Preparing Your Software for Windows 2000 Professional

In preparation for upgrading or installing Windows 2000 Professional fresh, you need to consider software compatibility issues in addition to the hardware issues described previously. Chapter 1, "Introducing Windows 2000 Professional," and Chapter 2, "The Design and Architecture of Windows 2000 Professional," describe how Windows 2000 Professional is largely backward-compatible with DOS, Windows 3.x, and Windows 9x applications. However, you should be aware of some limitations. If you've been exclusively running NT, and your stable of software has tested acceptably on that platform, you're in pretty good shape for Windows 2000 Professional. There are some exceptions, of course, and software makers are busily upgrading their programs to comply with the requirements as the bugs are being worked out of Windows 2000 itself. In some ways, older software will run better under Windows 2000 Professional than it did under DOS, Windows 3.1, or Windows 9x environments.

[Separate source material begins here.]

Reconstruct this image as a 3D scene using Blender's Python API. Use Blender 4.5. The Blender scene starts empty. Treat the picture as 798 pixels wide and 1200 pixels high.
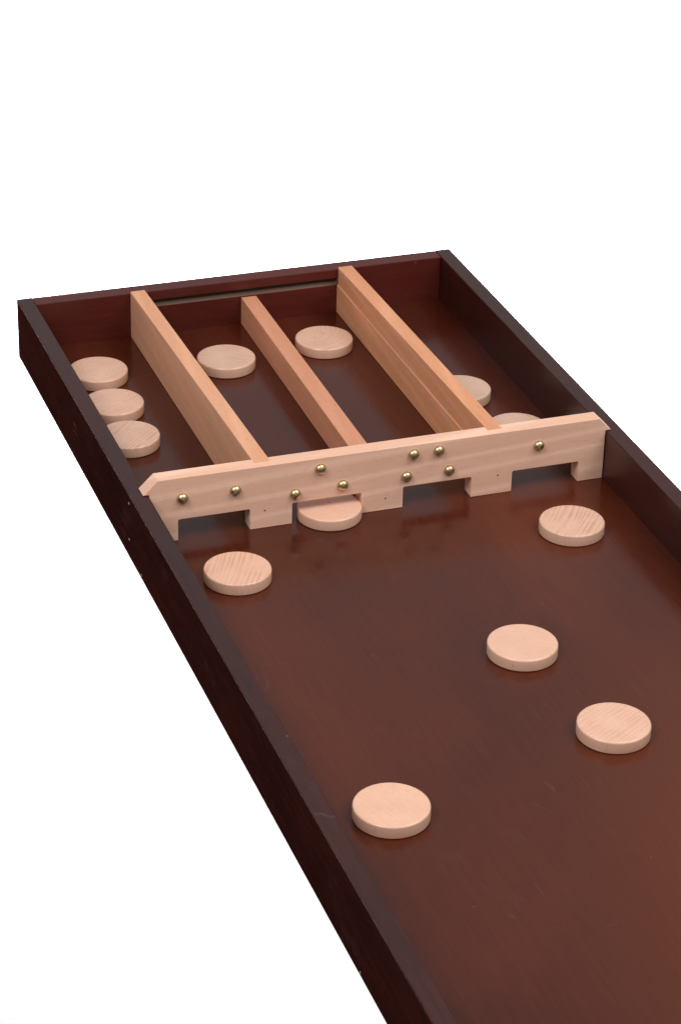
import bpy, bmesh, math, random
from mathutils import Vector, Matrix

random.seed(4)
S = bpy.context.scene
COL = S.collection

# ------------------------------------------------------------------ measures (metres)
W, T, H, HT = 0.3852, 0.0140, 0.0433, 0.0568      # inner width, rail thickness, rail height over the bed, rail height in all
B, TB = 0.3732, 0.0156                            # distance gate -> end rail, end rail thickness
FRONT = -1.25                                     # open front end of the board
HP, TP, EAR = 0.0551, 0.0136, 0.0045              # gate height, thickness, overhang on the rails
HS = 0.0184                                       # height of the gate openings
DR, DH = 0.026, 0.0097                            # disc radius and height


# ------------------------------------------------------------------ node helpers
class NT:
    def __init__(self, name):
        self.m = bpy.data.materials.new(name)
        self.m.use_nodes = True
        self.t = self.m.node_tree
        self.b = self.t.nodes['Principled BSDF']

    def n(self, kind, **kw):
        nd = self.t.nodes.new(kind)
        for k, v in kw.items():
            setattr(nd, k, v)
        return nd

    def put(self, sock, v):
        if hasattr(v, 'is_output') or hasattr(v, 'links'):
            self.t.links.new(v, sock)
        elif v is not None:
            sock.default_value = v

    def math(self, op, a, b=None, c=None):
        nd = self.n('ShaderNodeMath', operation=op)
        for i, v in enumerate((a, b, c)):
            self.put(nd.inputs[i], v)
        return nd.outputs[0]

    def vmath(self, op, a, b=None):
        nd = self.n('ShaderNodeVectorMath', operation=op)
        self.put(nd.inputs[0], a)
        if b is not None:
            self.put(nd.inputs[1], b)
        return nd.outputs[0]

    def noise(self, vec, scale, detail=3.0, rough=0.55, dist=0.0):
        nd = self.n('ShaderNodeTexNoise')
        self.put(nd.inputs['Vector'], vec)
        nd.inputs['Scale'].default_value = scale
        nd.inputs['Detail'].default_value = detail
        nd.inputs['Roughness'].default_value = rough
        nd.inputs['Distortion'].default_value = dist
        return nd.outputs['Fac']

    def ramp(self, fac, lo, hi, a=0.0, b=1.0, smooth=True):
        nd = self.n('ShaderNodeMapRange')
        nd.interpolation_type = 'SMOOTHSTEP' if smooth else 'LINEAR'
        self.put(nd.inputs['Value'], fac)
        nd.inputs['From Min'].default_value = lo
        nd.inputs['From Max'].default_value = hi
        nd.inputs['To Min'].default_value = a
        nd.inputs['To Max'].default_value = b
        return nd.outputs['Result']

    def mix(self, fac, a, b, blend='MIX'):
        nd = self.n('ShaderNodeMix', data_type='RGBA', blend_type=blend)
        self.put(nd.inputs[0], fac)
        self.put(nd.inputs[6], a)
        self.put(nd.inputs[7], b)
        return nd.outputs[2]

    def coords(self, scale=(1, 1, 1), seeded=False):
        tc = self.n('ShaderNodeTexCoord').outputs['Object']
        if seeded:
            at = self.n('ShaderNodeAttribute', attribute_type='OBJECT', attribute_name='seed')
            off = self.vmath('MULTIPLY', at.outputs['Vector'], (1.37, 0.71, 2.13))
            tc = self.vmath('ADD', tc, off)
        return self.vmath('MULTIPLY', tc, scale)

    def bump(self, height, strength, dist=0.0004):
        nd = self.n('ShaderNodeBump')
        nd.inputs['Strength'].default_value = strength
        nd.inputs['Distance'].default_value = dist
        self.put(nd.inputs['Height'], height)
        self.t.links.new(nd.outputs['Normal'], self.b.inputs['Normal'])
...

Anyway, the good news is that Windows 2000 Professional will be highly compatible with many DOS and Windows 3.x applications, and certainly with 32-bit programs that were designed for Windows 9x and Windows NT. In addition, any old Windows 3.x software will benefit from having a face-lift—nicer borders, more options in the dialog boxes, smoother functioning, an increased capability to work with larger files, and so forth. The bad news is that Windows 2000 Professional won't be able to run some programs and utilities, at least not in their current incarnations. You'll either need updates to the software or have to bag such programs altogether. The payoff, as explained in Chapters 1 and 2, comes down primarily to increased reliability and security.